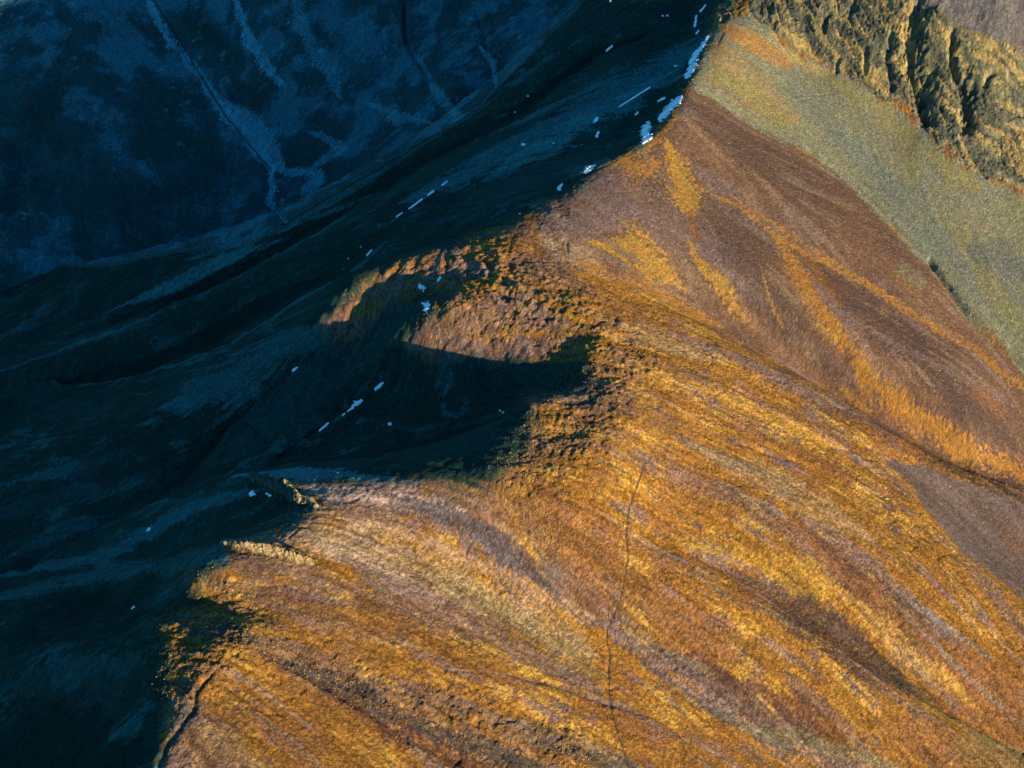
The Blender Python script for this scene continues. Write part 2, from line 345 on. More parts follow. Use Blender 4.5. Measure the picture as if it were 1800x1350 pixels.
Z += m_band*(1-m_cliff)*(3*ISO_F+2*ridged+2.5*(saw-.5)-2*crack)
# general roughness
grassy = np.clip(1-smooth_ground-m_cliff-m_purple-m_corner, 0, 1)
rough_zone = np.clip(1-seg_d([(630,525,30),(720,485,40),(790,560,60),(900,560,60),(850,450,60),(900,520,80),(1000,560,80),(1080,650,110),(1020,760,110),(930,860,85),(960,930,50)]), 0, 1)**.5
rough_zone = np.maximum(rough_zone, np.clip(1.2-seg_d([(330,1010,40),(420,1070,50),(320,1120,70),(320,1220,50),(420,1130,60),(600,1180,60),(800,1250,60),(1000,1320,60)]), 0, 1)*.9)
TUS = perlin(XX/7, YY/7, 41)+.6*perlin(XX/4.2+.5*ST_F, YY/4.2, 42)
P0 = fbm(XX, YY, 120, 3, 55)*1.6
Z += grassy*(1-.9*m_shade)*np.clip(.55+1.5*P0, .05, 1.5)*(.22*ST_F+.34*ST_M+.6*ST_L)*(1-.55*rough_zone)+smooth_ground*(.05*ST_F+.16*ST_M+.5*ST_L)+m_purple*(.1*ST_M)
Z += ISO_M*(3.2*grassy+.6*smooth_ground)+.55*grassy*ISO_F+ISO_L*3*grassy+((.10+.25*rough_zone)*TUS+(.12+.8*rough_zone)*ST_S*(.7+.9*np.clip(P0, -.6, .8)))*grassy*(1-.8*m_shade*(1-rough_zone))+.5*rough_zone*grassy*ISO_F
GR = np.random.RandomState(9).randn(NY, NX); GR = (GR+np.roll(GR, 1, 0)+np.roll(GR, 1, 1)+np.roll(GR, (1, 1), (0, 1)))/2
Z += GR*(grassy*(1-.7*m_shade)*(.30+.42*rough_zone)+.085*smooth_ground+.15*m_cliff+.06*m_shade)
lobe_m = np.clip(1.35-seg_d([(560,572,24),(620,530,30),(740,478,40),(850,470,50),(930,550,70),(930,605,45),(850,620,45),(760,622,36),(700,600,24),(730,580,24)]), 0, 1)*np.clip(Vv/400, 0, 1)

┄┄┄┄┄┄

WRITTEN TASK ▸
Reproduce the listing word for word and omit its pictures.

TASK SOLUTION ▸
The Blender Python script for this scene continues. Write part 2, from line 345 on. More parts follow. Use Blender 4.5. Measure the picture as if it were 1800x1350 pixels.
Z += m_band*(1-m_cliff)*(3*ISO_F+2*ridged+2.5*(saw-.5)-2*crack)
# general roughness
grassy = np.clip(1-smooth_ground-m_cliff-m_purple-m_corner, 0, 1)
rough_zone = np.clip(1-seg_d([(630,525,30),(720,485,40),(790,560,60),(900,560,60),(850,450,60),(900,520,80),(1000,560,80),(1080,650,110),(1020,760,110),(930,860,85),(960,930,50)]), 0, 1)**.5
rough_zone = np.maximum(rough_zone, np.clip(1.2-seg_d([(330,1010,40),(420,1070,50),(320,1120,70),(320,1220,50),(420,1130,60),(600,1180,60),(800,1250,60),(1000,1320,60)]), 0, 1)*.9)
TUS = perlin(XX/7, YY/7, 41)+.6*perlin(XX/4.2+.5*ST_F, YY/4.2, 42)
P0 = fbm(XX, YY, 120, 3, 55)*1.6
Z += grassy*(1-.9*m_shade)*np.clip(.55+1.5*P0, .05, 1.5)*(.22*ST_F+.34*ST_M+.6*ST_L)*(1-.55*rough_zone)+smooth_ground*(.05*ST_F+.16*ST_M+.5*ST_L)+m_purple*(.1*ST_M)
Z += ISO_M*(3.2*grassy+.6*smooth_ground)+.55*grassy*ISO_F+ISO_L*3*grassy+((.10+.25*rough_zone)*TUS+(.12+.8*rough_zone)*ST_S*(.7+.9*np.clip(P0, -.6, .8)))*grassy*(1-.8*m_shade*(1-rough_zone))+.5*rough_zone*grassy*ISO_F
GR = np.random.RandomState(9).randn(NY, NX); GR = (GR+np.roll(GR, 1, 0)+np.roll(GR, 1, 1)+np.roll(GR, (1, 1), (0, 1)))/2
Z += GR*(grassy*(1-.7*m_shade)*(.30+.42*rough_zone)+.085*smooth_ground+.15*m_cliff+.06*m_shade)
lobe_m = np.clip(1.35-seg_d([(560,572,24),(620,530,30),(740,478,40),(850,470,50),(930,550,70),(930,605,45),(850,620,45),(760,622,36),(700,600,24),(730,580,24)]), 0, 1)*np.clip(Vv/400, 0, 1)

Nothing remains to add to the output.